__WORK INSTRUCTIONS__. Reproduce the first line and every line after it, exactly, through the one containing "wt.nodes.remove(n)". Leave out the rest.

(3D scene scripts)
================================

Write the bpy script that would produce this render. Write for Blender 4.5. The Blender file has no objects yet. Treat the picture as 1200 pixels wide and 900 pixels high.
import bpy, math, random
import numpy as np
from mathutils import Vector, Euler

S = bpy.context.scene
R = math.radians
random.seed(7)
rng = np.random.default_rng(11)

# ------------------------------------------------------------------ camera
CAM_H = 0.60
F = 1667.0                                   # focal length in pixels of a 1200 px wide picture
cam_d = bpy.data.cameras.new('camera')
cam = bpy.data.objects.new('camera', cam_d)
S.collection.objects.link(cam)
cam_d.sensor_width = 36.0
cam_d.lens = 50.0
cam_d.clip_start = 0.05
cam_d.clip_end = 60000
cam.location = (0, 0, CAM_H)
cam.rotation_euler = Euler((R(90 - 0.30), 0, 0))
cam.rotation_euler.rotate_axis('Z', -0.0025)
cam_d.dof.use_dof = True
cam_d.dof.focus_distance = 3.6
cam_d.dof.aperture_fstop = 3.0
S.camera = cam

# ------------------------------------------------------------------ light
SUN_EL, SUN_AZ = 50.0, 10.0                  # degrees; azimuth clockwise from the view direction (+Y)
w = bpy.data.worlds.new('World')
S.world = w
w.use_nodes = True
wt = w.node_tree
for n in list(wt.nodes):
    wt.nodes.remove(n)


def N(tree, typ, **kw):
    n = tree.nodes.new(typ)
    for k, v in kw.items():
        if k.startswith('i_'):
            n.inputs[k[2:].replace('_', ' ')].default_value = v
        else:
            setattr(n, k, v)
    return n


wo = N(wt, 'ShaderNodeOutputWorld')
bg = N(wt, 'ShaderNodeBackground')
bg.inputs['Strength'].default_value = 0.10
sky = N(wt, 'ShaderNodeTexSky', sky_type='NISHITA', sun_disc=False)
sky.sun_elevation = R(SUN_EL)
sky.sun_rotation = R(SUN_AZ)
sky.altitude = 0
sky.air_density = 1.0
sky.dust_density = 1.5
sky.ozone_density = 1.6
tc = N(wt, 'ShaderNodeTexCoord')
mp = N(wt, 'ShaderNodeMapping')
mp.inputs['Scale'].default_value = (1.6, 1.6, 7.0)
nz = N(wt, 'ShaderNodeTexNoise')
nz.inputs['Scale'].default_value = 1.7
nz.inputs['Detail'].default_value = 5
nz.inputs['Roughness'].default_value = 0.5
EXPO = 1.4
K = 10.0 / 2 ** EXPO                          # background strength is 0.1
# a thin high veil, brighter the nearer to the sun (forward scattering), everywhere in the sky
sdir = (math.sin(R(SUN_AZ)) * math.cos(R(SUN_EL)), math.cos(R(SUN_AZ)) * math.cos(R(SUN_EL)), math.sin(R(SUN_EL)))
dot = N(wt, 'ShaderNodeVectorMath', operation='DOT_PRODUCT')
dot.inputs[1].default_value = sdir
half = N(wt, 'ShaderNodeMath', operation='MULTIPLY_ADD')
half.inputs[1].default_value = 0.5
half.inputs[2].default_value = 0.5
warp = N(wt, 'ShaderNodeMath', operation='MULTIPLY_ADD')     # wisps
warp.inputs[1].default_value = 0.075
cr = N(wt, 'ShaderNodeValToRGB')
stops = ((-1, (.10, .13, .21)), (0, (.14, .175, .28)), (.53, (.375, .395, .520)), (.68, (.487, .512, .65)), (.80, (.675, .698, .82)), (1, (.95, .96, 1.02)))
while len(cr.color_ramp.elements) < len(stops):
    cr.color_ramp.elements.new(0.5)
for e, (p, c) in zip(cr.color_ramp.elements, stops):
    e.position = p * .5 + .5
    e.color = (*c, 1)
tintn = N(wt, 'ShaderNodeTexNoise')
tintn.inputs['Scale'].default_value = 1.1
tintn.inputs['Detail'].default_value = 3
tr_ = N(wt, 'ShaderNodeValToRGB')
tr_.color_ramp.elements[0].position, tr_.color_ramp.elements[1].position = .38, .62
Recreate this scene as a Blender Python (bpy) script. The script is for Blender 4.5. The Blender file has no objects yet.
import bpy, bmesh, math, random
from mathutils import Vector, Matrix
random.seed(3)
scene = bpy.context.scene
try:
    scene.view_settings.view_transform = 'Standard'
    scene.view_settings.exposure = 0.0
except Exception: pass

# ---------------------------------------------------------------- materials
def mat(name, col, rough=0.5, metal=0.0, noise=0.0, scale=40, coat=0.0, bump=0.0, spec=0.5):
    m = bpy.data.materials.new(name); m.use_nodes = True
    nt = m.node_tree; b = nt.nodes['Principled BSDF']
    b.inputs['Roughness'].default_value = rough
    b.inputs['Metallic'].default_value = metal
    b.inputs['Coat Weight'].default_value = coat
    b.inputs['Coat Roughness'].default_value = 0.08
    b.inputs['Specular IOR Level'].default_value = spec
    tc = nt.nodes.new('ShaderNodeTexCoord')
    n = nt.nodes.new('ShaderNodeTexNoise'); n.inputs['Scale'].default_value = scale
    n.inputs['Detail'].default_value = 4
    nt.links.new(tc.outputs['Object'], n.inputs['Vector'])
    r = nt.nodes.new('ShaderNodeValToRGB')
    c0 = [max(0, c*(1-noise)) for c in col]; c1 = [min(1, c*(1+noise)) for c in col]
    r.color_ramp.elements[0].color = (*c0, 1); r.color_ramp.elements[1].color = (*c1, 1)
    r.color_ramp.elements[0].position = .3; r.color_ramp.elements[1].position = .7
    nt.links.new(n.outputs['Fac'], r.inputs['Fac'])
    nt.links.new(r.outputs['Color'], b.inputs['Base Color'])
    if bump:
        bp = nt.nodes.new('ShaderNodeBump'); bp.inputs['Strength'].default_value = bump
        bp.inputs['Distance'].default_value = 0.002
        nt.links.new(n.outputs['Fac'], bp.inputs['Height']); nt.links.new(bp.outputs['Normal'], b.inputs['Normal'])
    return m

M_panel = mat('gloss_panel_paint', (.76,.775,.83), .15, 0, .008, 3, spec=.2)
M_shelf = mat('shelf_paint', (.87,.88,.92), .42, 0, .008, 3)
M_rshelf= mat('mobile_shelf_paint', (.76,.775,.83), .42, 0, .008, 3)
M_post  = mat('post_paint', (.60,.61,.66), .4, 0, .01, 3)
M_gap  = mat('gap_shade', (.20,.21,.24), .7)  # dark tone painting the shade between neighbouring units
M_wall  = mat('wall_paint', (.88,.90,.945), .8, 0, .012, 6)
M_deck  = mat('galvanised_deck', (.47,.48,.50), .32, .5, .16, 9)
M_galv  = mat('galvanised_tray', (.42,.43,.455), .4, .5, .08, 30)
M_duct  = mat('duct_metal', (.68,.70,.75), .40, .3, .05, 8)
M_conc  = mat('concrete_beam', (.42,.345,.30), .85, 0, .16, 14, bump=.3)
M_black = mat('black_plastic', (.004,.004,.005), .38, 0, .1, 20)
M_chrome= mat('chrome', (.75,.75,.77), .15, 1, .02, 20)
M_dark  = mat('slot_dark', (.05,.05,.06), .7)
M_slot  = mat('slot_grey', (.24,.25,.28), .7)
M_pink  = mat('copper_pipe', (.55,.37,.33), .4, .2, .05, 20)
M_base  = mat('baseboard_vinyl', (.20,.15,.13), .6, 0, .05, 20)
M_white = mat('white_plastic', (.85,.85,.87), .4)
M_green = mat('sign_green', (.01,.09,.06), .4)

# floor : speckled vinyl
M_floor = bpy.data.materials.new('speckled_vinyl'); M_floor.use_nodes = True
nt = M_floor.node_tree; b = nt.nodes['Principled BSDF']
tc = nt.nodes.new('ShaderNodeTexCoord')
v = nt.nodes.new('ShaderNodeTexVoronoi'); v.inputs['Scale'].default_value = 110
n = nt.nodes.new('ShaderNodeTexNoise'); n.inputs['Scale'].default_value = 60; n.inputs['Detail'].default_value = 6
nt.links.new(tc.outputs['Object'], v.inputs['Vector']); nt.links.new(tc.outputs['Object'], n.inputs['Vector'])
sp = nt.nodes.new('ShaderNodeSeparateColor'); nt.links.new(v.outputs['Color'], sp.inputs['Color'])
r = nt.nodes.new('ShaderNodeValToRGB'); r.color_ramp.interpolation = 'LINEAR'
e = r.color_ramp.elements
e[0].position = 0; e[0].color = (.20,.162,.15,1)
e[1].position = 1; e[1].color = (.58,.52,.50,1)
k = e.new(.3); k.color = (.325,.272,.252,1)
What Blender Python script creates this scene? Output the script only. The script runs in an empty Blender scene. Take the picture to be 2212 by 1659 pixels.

================================

__ANSWER TO THIS PROBLEM__.
Write the bpy script that would produce this render. Write for Blender 4.5. The Blender file has no objects yet. Treat the picture as 1200 pixels wide and 900 pixels high.
import bpy, math, random
import numpy as np
from mathutils import Vector, Euler

S = bpy.context.scene
R = math.radians
random.seed(7)
rng = np.random.default_rng(11)

# ------------------------------------------------------------------ camera
CAM_H = 0.60
F = 1667.0                                   # focal length in pixels of a 1200 px wide picture
cam_d = bpy.data.cameras.new('camera')
cam = bpy.data.objects.new('camera', cam_d)
S.collection.objects.link(cam)
cam_d.sensor_width = 36.0
cam_d.lens = 50.0
cam_d.clip_start = 0.05
cam_d.clip_end = 60000
cam.location = (0, 0, CAM_H)
cam.rotation_euler = Euler((R(90 - 0.30), 0, 0))
cam.rotation_euler.rotate_axis('Z', -0.0025)
cam_d.dof.use_dof = True
cam_d.dof.focus_distance = 3.6
cam_d.dof.aperture_fstop = 3.0
S.camera = cam

# ------------------------------------------------------------------ light
SUN_EL, SUN_AZ = 50.0, 10.0                  # degrees; azimuth clockwise from the view direction (+Y)
w = bpy.data.worlds.new('World')
S.world = w
w.use_nodes = True
wt = w.node_tree
for n in list(wt.nodes):
    wt.nodes.remove(n)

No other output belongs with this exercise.